Problem solving in the Middle East

Department of Defence

If there’s an issue on the airfield, Air Force Corporal John Chapman can get it done.

The ground support equipment technician, deployed to Australia’s main operating base in the Middle East on Operation Accordion, has become the person coalition forces turn to in a bind.

That’s what happened on April 1 when the mechanic from Muswellbrook, NSW, received a late-night call for help.

A large Egyptian military cargo plane was stuck on the runway and needed an air start before it could take off.

For more than two decades, international partner nations have been guests on the Emirati base. Corporal Chapman, the only Air Force technician deployed on Operation Accordion, was the only person on the base with the right tools and experience to get the job done.
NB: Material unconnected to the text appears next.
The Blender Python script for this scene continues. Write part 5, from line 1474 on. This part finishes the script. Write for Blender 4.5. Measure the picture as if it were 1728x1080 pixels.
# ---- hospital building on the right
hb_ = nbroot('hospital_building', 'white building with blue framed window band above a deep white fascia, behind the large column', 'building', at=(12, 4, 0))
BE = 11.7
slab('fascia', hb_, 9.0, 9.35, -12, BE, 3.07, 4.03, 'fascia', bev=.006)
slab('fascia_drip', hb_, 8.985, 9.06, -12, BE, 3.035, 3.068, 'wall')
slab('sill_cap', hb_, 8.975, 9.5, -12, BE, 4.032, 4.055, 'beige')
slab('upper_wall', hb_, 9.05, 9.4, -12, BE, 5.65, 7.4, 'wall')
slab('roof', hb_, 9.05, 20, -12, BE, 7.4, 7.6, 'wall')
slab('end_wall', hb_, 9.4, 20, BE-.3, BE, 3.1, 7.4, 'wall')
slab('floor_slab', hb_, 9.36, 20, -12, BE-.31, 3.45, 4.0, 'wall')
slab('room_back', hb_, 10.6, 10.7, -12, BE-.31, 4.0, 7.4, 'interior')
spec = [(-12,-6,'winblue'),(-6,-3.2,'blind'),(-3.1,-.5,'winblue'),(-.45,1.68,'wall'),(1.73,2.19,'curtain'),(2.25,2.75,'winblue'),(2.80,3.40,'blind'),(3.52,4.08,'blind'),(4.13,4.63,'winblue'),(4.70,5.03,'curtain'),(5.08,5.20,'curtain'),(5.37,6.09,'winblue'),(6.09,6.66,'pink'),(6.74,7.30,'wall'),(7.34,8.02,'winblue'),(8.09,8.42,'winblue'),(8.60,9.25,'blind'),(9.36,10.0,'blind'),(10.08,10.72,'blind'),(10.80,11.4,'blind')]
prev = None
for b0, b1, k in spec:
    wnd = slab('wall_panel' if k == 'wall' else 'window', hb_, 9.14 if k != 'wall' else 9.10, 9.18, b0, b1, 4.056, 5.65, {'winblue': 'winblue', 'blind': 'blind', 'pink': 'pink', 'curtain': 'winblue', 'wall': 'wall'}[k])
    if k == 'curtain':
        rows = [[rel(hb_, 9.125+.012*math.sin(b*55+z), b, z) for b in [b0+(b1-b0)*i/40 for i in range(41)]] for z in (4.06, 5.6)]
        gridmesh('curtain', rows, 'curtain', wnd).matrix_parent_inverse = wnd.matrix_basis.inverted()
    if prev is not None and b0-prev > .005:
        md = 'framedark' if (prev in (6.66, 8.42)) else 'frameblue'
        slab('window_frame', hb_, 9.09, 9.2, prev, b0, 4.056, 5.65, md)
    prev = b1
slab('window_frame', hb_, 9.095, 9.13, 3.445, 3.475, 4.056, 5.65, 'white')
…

The right tools in this case was an air-start cart – a turbine compressor on wheels that pumps pressurised air into a jet engine to ‘jump start’ the turbines.

It was well after midnight and the phone was ringing off the hook.

“Our partners requested help, I was pretty sure I could make it happen but I wasn’t 100 per cent sure it was going to work,” Corporal Chapman said.

Luckily, the Egyptian aeroplane was similar to the Australian C-130 Hercules and the equipment could be attached to the Antonov without issue.

“[The Egyptians] were all smiles when we got the prop started and they got on their way,” he said.

It wasn’t the first time the Australian has been called on to help partner militaries.

Over his eight-month deployment to the Middle East, he has helped United States generals and become mates with the British.

When a US general visited the base, they needed equipment to power their plane when it was on the runway.

Then there was the time the British blew a tire and needed compressed nitrogen.

Luckily, the Australian workshop was able to help.

“That’s how it is between the international countries here,” Corporal Chapman said.

“We just call each other up if we need a hand – there’s a lot of favours for favours.”

With less than a month until he returns to Australia, Corporal Chapman will look back on his deployment as a career highlight.

“I’m operating by myself and I’ve used every workshop and airside skill I’ve been taught,” he said.

“I love getting asked, ‘how do I solve this?’ Mechanics love to solve problems.”